— Exercise brief —
Count the lines below that contain the word "from", and report only that number.

— Material for this task —

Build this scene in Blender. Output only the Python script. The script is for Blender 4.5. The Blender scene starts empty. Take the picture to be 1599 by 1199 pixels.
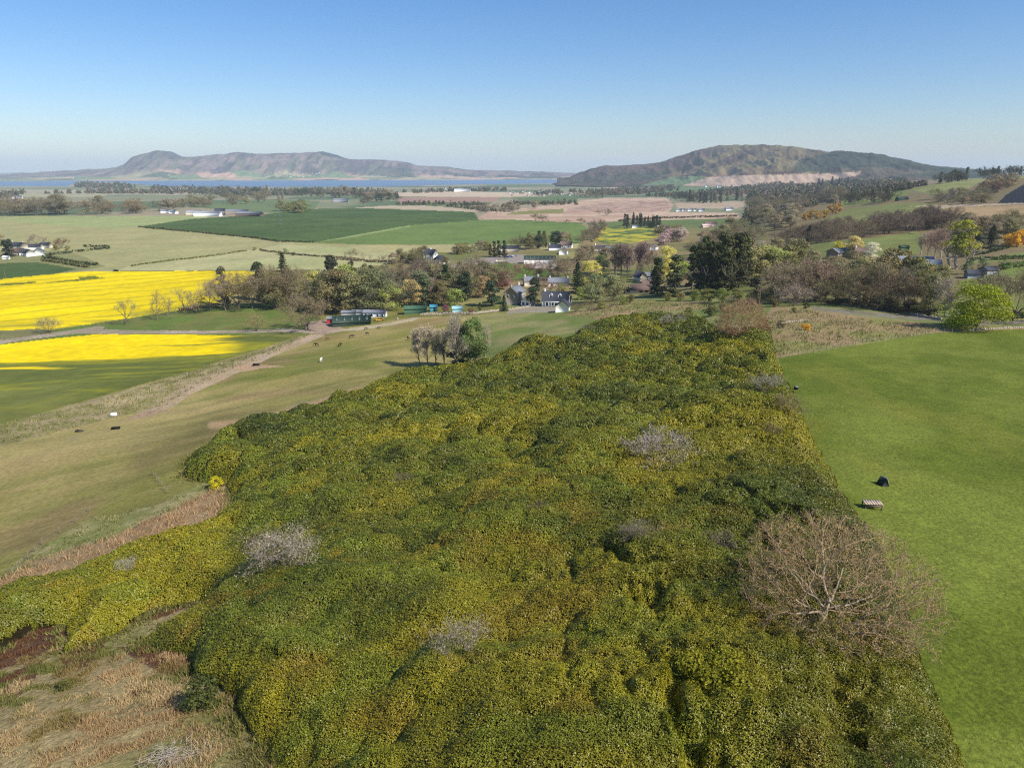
import bpy, math, random
import numpy as np
from mathutils import Vector
sc = bpy.context.scene
COL = sc.collection
# ------------------------------------------------------------------ camera, sky, sun
F = 1110.0; CX = 799.5; CY = 599.5
PITCH = math.radians(16.82); CAMZ = 110.0
cam = bpy.data.cameras.new('camera'); cam.sensor_width = 36; cam.lens = 36 * F / 1599
cam.clip_start = 1; cam.clip_end = 80000
co = bpy.data.objects.new('camera', cam); COL.objects.link(co)
co.location = (0, 0, CAMZ); co.rotation_euler = (math.pi / 2 - PITCH, 0, 0); sc.camera = co
SUN_AZ = math.radians(122); SUN_EL = math.radians(43)
w = bpy.data.worlds.new('World'); sc.world = w; w.use_nodes = True
nt = w.node_tree; bg = nt.nodes['Background']
sky = nt.nodes.new('ShaderNodeTexSky'); sky.sky_type = 'NISHITA'; sky.sun_disc = False
sky.sun_elevation = SUN_EL; sky.sun_rotation = SUN_AZ; sky.altitude = 100
sky.air_density = 1.0; sky.dust_density = 0.5; sky.ozone_density = 2.5
hs = nt.nodes.new('ShaderNodeHueSaturation'); hs.inputs['Saturation'].default_value = 1.22
vm = nt.nodes.new('ShaderNodeVectorMath'); vm.operation = 'MULTIPLY'; vm.inputs[1].default_value = (0.92, 0.97, 1.11)
nt.links.new(sky.outputs[0], vm.inputs[0]); nt.links.new(vm.outputs[0], hs.inputs['Color']); nt.links.new(hs.outputs[0], bg.inputs[0]); bg.inputs[1].default_value = 0.1
sl = bpy.data.lights.new('sun', 'SUN'); sl.energy = 4.5; sl.angle = math.radians(0.53); sl.color = (1, 0.95, 0.86)
so = bpy.data.objects.new('sun', sl); COL.objects.link(so)
ts = Vector((math.sin(SUN_AZ) * math.cos(SUN_EL), math.cos(SUN_AZ) * math.cos(SUN_EL), math.sin(SUN_EL)))
so.rotation_euler = (-ts).to_track_quat('-Z', 'Y').to_euler(); so.location = (200, 0, 300)
sc.view_settings.view_transform = 'Standard'; sc.view_settings.look = 'None'
sc.view_settings.exposure = 0.31; sc.view_settings.gamma = 1
cy = sc.cycles
cy.max_bounces = 5; cy.diffuse_bounces = 2; cy.glossy_bounces = 2; cy.transmission_bounces = 2
cy.use_denoising = False; cy.filter_width = 1.2
cy.volume_bounces = 1; cy.transparent_max_bounces = 4; cy.caustics_reflective = False; cy.caustics_refractive = False

R = np.random.RandomState(7)
random.seed(7)
# ------------------------------------------------------------------ helpers
def C(r, g, b, k=1.0):
    c = np.array([r, g, b]) / 255.0
    return np.where(c <= 0.04045, c / 12.92, ((c + 0.055) / 1.055) ** 2.4) * k

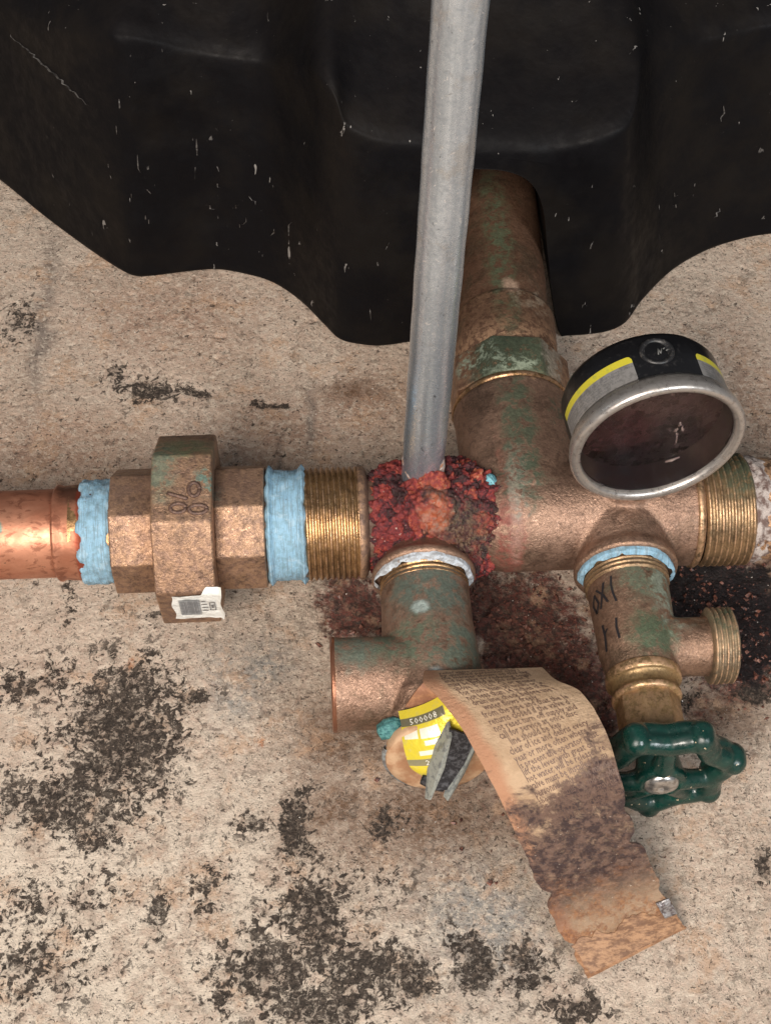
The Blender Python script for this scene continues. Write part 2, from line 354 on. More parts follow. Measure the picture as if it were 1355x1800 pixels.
# columns: (foot x,y,z) , (shoulder x,y,z)
COLS = [((-330,380,0),(-310,385,88)),((-255,310,0),(-240,312,85)),((-211,270,0),(-195,274,80)),((-175,232,0),(-163,236,78)),((-144,199.6,0),(-130,204,76)),((-124.2,177.3,0),(-112,181,84)),
 ((-105,157.5,0),(-97,163,92)),((-93,146.5,0),(-86,153,98)),((-87,142.9,0),(-80,150,99)),((-80,143,0),(-74,150,98)),((-59,145.4,0),(-55,152,91)),((-46,142.5,0),(-42,150,90)),((-35,137.2,0),(-30.7,145,91)),
 ((-24.8,126.9,0),(-21,131,101)),((-16.6,114.9,0),(-15.7,120,106)),((-10.5,106.9,0),(-10.6,112,103)),((-0.2,103.7,0),(-7.3,108,95)),((6,103.6,0),(0,106.5,91)),((12,104.5,0),(7,106,89)),
 ((15,105,2),(10,106,88.5)),((15.5,105,30),(15,106,88)),((17.1,105,57),(20,106,87)),((21.3,105,74),(26,106,86.5)),((27.6,105,80.5),(31,106,86)),((36.8,105,81.8),(37,106,86)),((46.2,105,80.3),(44,106,86)),((53.2,105,75),(51,106,85.5)),
 ((58,105,63),(57,106,85)),((61.3,105,42.6),(62,106,85.5)),((65.1,105,20),(67,106,86.5)),((69.5,105,2),(72,106,88)),((73,105.5,0),(75.2,106.5,89)),((80,105.8,0),(79.5,107.5,90.5)),((88.4,107.3,0),(84,110,92)),((95.4,111.6,0),(87,117,96)),
 ((103.5,123,0),(89.5,127,98.5)),((116.7,137.5,0),(95.2,141,95.3)),((131.6,147.7,0),(106,149,92)),((146,153.4,0),(119,156,89.5)),((158.9,156.1,0),(141,162,89)),((180.7,158.4,0),(172,166,90)),((216,165,0),(212,172,92)),((300,200,0),(296,208,95)),((380,260,0),(376,268,95))]
NC = 420
foot = catmull([c[0] for c in COLS], NC); sh = catmull([c[1] for c in COLS], NC)
foot[:, 2] = np.maximum(foot[:, 2], 0)
ctr = np.array([35.0, 420.0])
rows = []
def pt(a, bq): return a * (1 - bq) + 0
rows.append(np.column_stack([foot[:, 0], foot[:, 1] + 140, foot[:, 2]]))          # tunnel / underside going back
rows.append(np.column_stack([foot[:, 0], foot[:, 1] + 40, foot[:, 2]]))
rows.append(np.column_stack([foot[:, 0], foot[:, 1] + 6, foot[:, 2]]))
rows.append(foot + np.array([0, 1.6, 0.2])); 
for t in (0.02, 0.05, 0.10, 0.2, 0.3, 0.4, 0.5, 0.6, 0.7, 0.8, 0.88, 0.94):
    s_ = foot * (1 - t) + sh * t; rows.append(s_)
dirn = ctr[None, :] - sh[:, :2]; dirn /= np.linalg.norm(dirn, axis=1)[:, None]
dirn = dirn * 0.35 + np.array([0, 1.0]) * 0.65
for back, up in ((0.6, 2.0), (2.5, 4.5), (6, 7), (14, 11), (26, 17), (40, 25), (54, 37), (64, 52), (72, 75), (78, 110), (84, 170), (140, 215), (260, 220)):
    k = min(1, back / 30)
    q = sh.copy(); q[:, :2] += dirn * back; q[:, 2] += up
    rows.append(q * (1 - 0.0 * k))
# smooth the upper body in plan so that the lobes fade out with height
TV = np.array(rows)                                      # rows x NC x 3
def smooth1(a, w):
    k = np.hanning(w + 2)[1:-1]; k /= k.sum(); pad = w // 2
    return np.stack([np.convolve(np.pad(a[:, c], pad, mode='edge'), k, mode='valid')[:len(a)] for c in range(a.shape[1])], 1)
for r_, w in ((16, 5), (17, 9), (18, 17), (19, 27), (20, 39), (21, 51), (22, 61), (23, 71), (24, 75), (25, 81), (26, 81), (27, 81), (28, 81)): TV[r_] = smooth1(TV[r_], w)
# densify rows
nr, ncx = TV.shape[:2]
TD = np.stack([catmull(TV[:, j], 150) for j in range(ncx)], 1)
flat = TD.reshape(-1, 3)
disp = (fbm(flat / 28, 3, 5) - .5) * 3.2 * sstep(flat[:, 2], 4, 30)
flat[:, 1] += disp; flat[:, 2] = np.maximum(flat[:, 2], -0.3)
m = Mat('black_plastic')
c = m.mix(m.ramp(m.noise(0.03, 4, 0.6), 0.4, 0.65), (0.0042, 0.0040, 0.0048), (0.0085, 0.0072, 0.0065))
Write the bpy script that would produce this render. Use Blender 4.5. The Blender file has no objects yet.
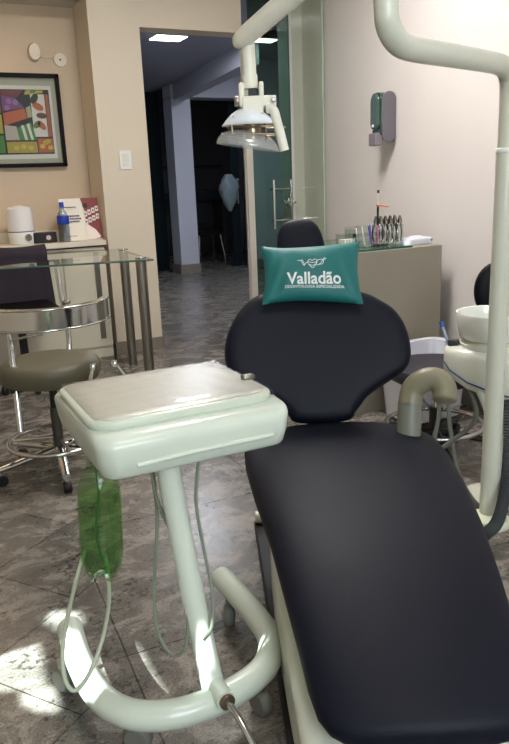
import bpy, bmesh, math, random
from mathutils import Vector, Matrix
random.seed(7)
C = bpy.context.scene.collection
PI = math.pi
# ------------------------------------------------------------------ camera
F_PX, PITCH, ROLL, YAW, EYE = 705.0, math.radians(15.0), math.radians(2.35), math.radians(26.3), 1.15
cam_d = bpy.data.cameras.new('camera'); cam = bpy.data.objects.new('camera', cam_d); C.objects.link(cam)
fwd = Vector((math.sin(YAW)*math.cos(PITCH), math.cos(YAW)*math.cos(PITCH), -math.sin(PITCH)))
r0 = Vector((math.cos(YAW), -math.sin(YAW), 0)); up0 = r0.cross(fwd)
RX = r0*math.cos(ROLL) - up0*math.sin(ROLL)
DY = -r0*math.sin(ROLL) - up0*math.cos(ROLL)
m3 = Matrix((RX, -DY, -fwd)).transposed()
cam.matrix_world = Matrix.Translation((0, 0, EYE)) @ m3.to_4x4()
cam_d.sensor_fit = 'VERTICAL'; cam_d.sensor_height = 24.0; cam_d.lens = 24.0*F_PX/744.0
cam_d.clip_start = 0.05
bpy.context.scene.camera = cam
# ------------------------------------------------------------------ world, exposure
w = bpy.data.worlds.new('world'); bpy.context.scene.world = w; w.use_nodes = True
w.node_tree.nodes['Background'].inputs[0].default_value = (0.62, 0.78, 1.0, 1)
w.node_tree.nodes['Background'].inputs[1].default_value = 0.6
vs = bpy.context.scene.view_settings
vs.view_transform = 'Standard'; vs.look = 'None'; vs.gamma = 1.0; vs.exposure = 0.8
# ------------------------------------------------------------------ lights
def area(name, loc, size, energy, col, target=None, sizey=None):
    l = bpy.data.lights.new(name, 'AREA'); l.energy = energy; l.color = col
    l.shape = 'RECTANGLE'; l.size = size; l.size_y = sizey or size
    o = bpy.data.objects.new(name, l); C.objects.link(o); o.location = loc
    t = Vector(target) if target else Vector(loc) - Vector((0, 0, 1))
    o.rotation_euler = (t - Vector(loc)).to_track_quat('-Z', 'Y').to_euler()
    return o
def spot(name, loc, target, energy, col, ang=70, rad=0.05):
    l = bpy.data.lights.new(name, 'SPOT'); l.energy = energy; l.color = col
    l.spot_size = math.radians(ang); l.spot_blend = 0.7; l.shadow_soft_size = rad
    o = bpy.data.objects.new(name, l); C.objects.link(o); o.location = loc
    o.rotation_euler = (Vector(target) - Vector(loc)).to_track_quat('-Z', 'Y').to_euler()
sun_l = bpy.data.lights.new('sun', 'SUN'); sun_l.energy = 26.0; sun_l.color = (0.84, 1.0, 0.97); sun_l.angle = 0.012
sun = bpy.data.objects.new('sun', sun_l); C.objects.link(sun)
SUN_DIR = Vector((0.72, 0.30, -0.62))
sun.rotation_euler = SUN_DIR.to_track_quat('-Z', 'Y').to_euler(); sun.location = (-4, -1, 4)
area('ceiling_panel_light', (1.45, 2.8, 2.72), 0.6, 32, (1.0, 0.96, 0.925))
area('ceiling_panel_light_front', (0.6, 0.3, 2.72), 0.6, 8, (1.0, 0.95, 0.9))
area('front_window_daylight', (0.3, -1.65, 1.6), 1.6, 42, (0.80, 0.92, 1.0), (1.0, 2.0, 0.6), 1.3)
area('nook_light', (0.25, 4.8, 2.30), 0.35, 2.4, (1.0, 0.70, 0.45))
area('hall_panel_light', (2.42, 6.18, 2.36), 0.35, 13, (0.84, 0.89, 1.0))
area('hall_ceiling_fill', (4.2, 7.3, 2.62), 0.5, 17, (0.82, 0.88, 1.0))  # added light without a fixture, for the bright area past the hall beam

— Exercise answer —
3